O que reencarna é "sombra", e nela não existe personalidade viva, mas, se há projeção da sombra, significa que existe a substância. É o mesmo que não existir personalidade viva nos personagens projetados na tela do cinema, mas, para que a imagem seja projetada, é preciso existir antes o ator com personalidade. Essa substância que está por trás da imagem projetada é a imagem do Iluminado, a natureza búdica, o Eu verdadeiro. Esse Eu verdadeiro é o mugoku no tai (a substância, o corpo real, que transcende todas as limitações) e não reencarna, mas o homem, que é sua sombra, reencarna.

É o mesmo que ocorre com um ator de cinema. Nos filmes em que ele participa, chora, grita, mata, é assassinado, e assim nasce e morre inúmeras vezes, mas o ator em si não morreu nem renasceu. O ator não nasce nem morre, mas nos filmes repete o nascer e o morrer. De modo semelhante, o homem verdadeiro não nasce nem morre, mas no mundo fenomênico repete o nascer e o morrer. Portanto, a alma que repete o nascer e o morrer, é a alma de existência temporária que assim aparece, que nasce sem nascer, que morre sem morrer, que reencarna sem reencarnar. Pode-se afirmar categoricamente que isso inexiste (o fenômeno é inexistente), como também pode-se dizer que "transmigra com o carma", segundo consta na Sutra Vimalakirti, explicando sobre o mecanismo que parece estar transmigrando.

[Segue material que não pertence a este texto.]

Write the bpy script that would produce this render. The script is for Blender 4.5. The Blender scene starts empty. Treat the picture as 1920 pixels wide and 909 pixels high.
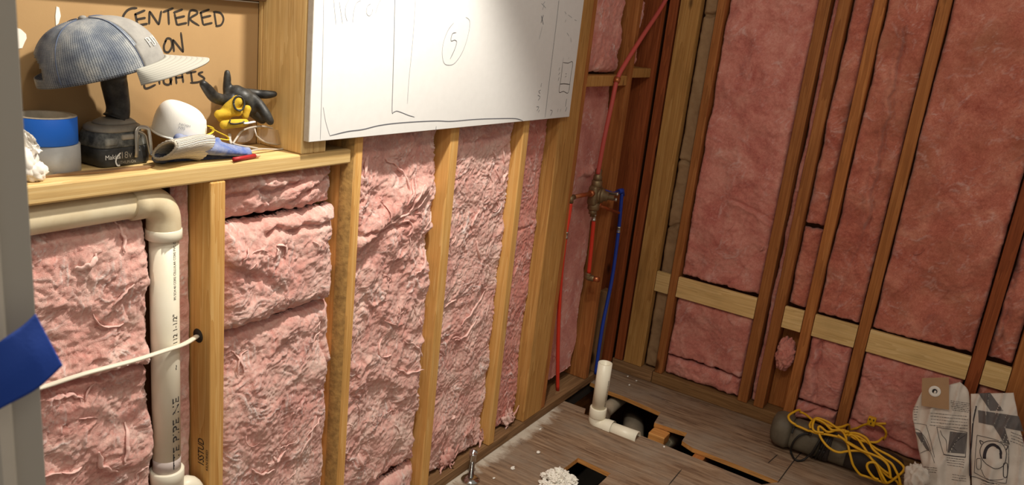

Carma é ação, é uma conduta. Cito novamente o exemplo do cinema, mas o filme é projetado na tela porque houve trabalho – a ação do diretor, do cinegrafista, do técnico de gravação sonora, do iluminador, dos atores, etc. Pode-se afirmar que o carma transmigra e que ocorre isso porque, por trás disso, existe uma substancia que tem consciência do seu objetivo, ou seja, o espírito, e pode-se dizer que a alma reencarna. A alma, no entanto, não é o corpo real verdadeiro (natureza búdica), e sim o espírito que carrega um corpo feito de vibrações, resultante dos carmas. Sendo assim, pode-se dizer que reencarna sem reencarnar.